#### EXERCISE TASK
Starting from the top of the material, restate each line exactly until the line that contains "(0.80, 1.0, 0.90))", which is also copied. Pictures are excluded.
━━━ PROVIDED MATERIAL
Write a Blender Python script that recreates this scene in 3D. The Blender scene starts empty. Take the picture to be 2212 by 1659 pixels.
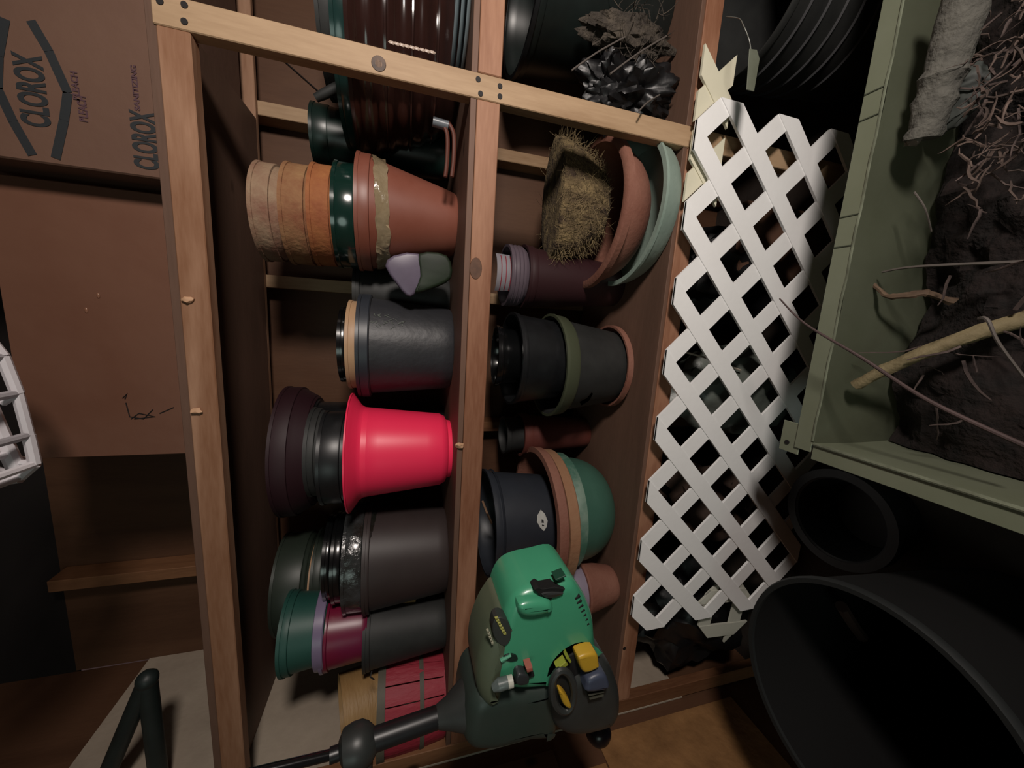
import bpy, bmesh, math, random
from mathutils import Vector, Matrix, noise as mn
random.seed(7)
PI = math.pi
SC = bpy.context.scene
COL = SC.collection

# ------------------------------------------------------------------ camera, world, lights, exposure
CAM = Vector((0.0, -1.0, 1.3))
F = 800.0
AX = Vector((0.06138167, -0.98369564, -0.16904194))    # world X, Y, Z axes seen in camera space (x right, y down, z forward)
AY = Vector((-0.27523744, -0.17947662, 0.94447472))
AZ = Vector((-0.95941474, -0.01144676, -0.28176644))
cd = bpy.data.cameras.new('camera'); cam = bpy.data.objects.new('camera', cd); COL.objects.link(cam)
cd.sensor_width = 36; cd.lens = F / 2212 * 36; cd.clip_start = 0.02
M = Matrix(((AX[0], -AX[1], -AX[2], CAM.x), (AY[0], -AY[1], -AY[2], CAM.y), (AZ[0], -AZ[1], -AZ[2], CAM.z), (0, 0, 0, 1)))
cam.matrix_world = M
SC.camera = cam
SC.view_settings.view_transform = 'Standard'; SC.view_settings.look = 'None'
SC.view_settings.gamma = 1; SC.view_settings.use_curve_mapping = False
SC.view_settings.exposure = 0.0
w = bpy.data.worlds.new('world'); SC.world = w; w.use_nodes = True
w.node_tree.nodes['Background'].inputs[0].default_value = (1.0, 0.62, 0.60, 1)
w.node_tree.nodes['Background'].inputs[1].default_value = 0.034

def area(name, loc, target, size, power, color):
    l = bpy.data.lights.new(name, 'AREA'); l.energy = power; l.color = color; l.shape = 'DISK'; l.size = size
    o = bpy.data.objects.new(name, l); COL.objects.link(o); o.location = loc
    o.rotation_euler = (Vector(target) - Vector(loc)).to_track_quat('-Z', 'Y').to_euler()
    return o
area('work_lamp_light', (1.12, -1.38, 1.34), (-0.1, 0.1, 0.9), 0.26, 30, (1.0, 0.90, 0.825))
area('green_fill_light', (-1.0, -2.9, 1.9), (-0.2, 0, 0.9), 1.0, 6.0, (0.80, 1.0, 0.90))  # added greenish fill that lifts the shaded lattice; no doorway is known there

def at(px, py, Y=None, Z=None, X=None):
    """the point of a world plane that the photograph shows at this pixel"""
    c = Vector((px - 1106, py - 829.5, F)); d = Vector((c.dot(AX), c.dot(AY), c.dot(AZ)))
    t = (Y + 1) / d.y if Y is not None else ((Z - CAM.z) / d.z if Z is not None else X / d.x)
    return CAM + d * t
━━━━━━
#### FINISHED ANSWER
Write a Blender Python script that recreates this scene in 3D. The Blender scene starts empty. Take the picture to be 2212 by 1659 pixels.
import bpy, bmesh, math, random
from mathutils import Vector, Matrix, noise as mn
random.seed(7)
PI = math.pi
SC = bpy.context.scene
COL = SC.collection

# ------------------------------------------------------------------ camera, world, lights, exposure
CAM = Vector((0.0, -1.0, 1.3))
F = 800.0
AX = Vector((0.06138167, -0.98369564, -0.16904194))    # world X, Y, Z axes seen in camera space (x right, y down, z forward)
AY = Vector((-0.27523744, -0.17947662, 0.94447472))
AZ = Vector((-0.95941474, -0.01144676, -0.28176644))
cd = bpy.data.cameras.new('camera'); cam = bpy.data.objects.new('camera', cd); COL.objects.link(cam)
cd.sensor_width = 36; cd.lens = F / 2212 * 36; cd.clip_start = 0.02
M = Matrix(((AX[0], -AX[1], -AX[2], CAM.x), (AY[0], -AY[1], -AY[2], CAM.y), (AZ[0], -AZ[1], -AZ[2], CAM.z), (0, 0, 0, 1)))
cam.matrix_world = M
SC.camera = cam
SC.view_settings.view_transform = 'Standard'; SC.view_settings.look = 'None'
SC.view_settings.gamma = 1; SC.view_settings.use_curve_mapping = False
SC.view_settings.exposure = 0.0
w = bpy.data.worlds.new('world'); SC.world = w; w.use_nodes = True
w.node_tree.nodes['Background'].inputs[0].default_value = (1.0, 0.62, 0.60, 1)
w.node_tree.nodes['Background'].inputs[1].default_value = 0.034

def area(name, loc, target, size, power, color):
    l = bpy.data.lights.new(name, 'AREA'); l.energy = power; l.color = color; l.shape = 'DISK'; l.size = size
    o = bpy.data.objects.new(name, l); COL.objects.link(o); o.location = loc
    o.rotation_euler = (Vector(target) - Vector(loc)).to_track_quat('-Z', 'Y').to_euler()
    return o
area('work_lamp_light', (1.12, -1.38, 1.34), (-0.1, 0.1, 0.9), 0.26, 30, (1.0, 0.90, 0.825))
area('green_fill_light', (-1.0, -2.9, 1.9), (-0.2, 0, 0.9), 1.0, 6.0, (0.80, 1.0, 0.90))  # added greenish fill that lifts the shaded lattice; no doorway is known there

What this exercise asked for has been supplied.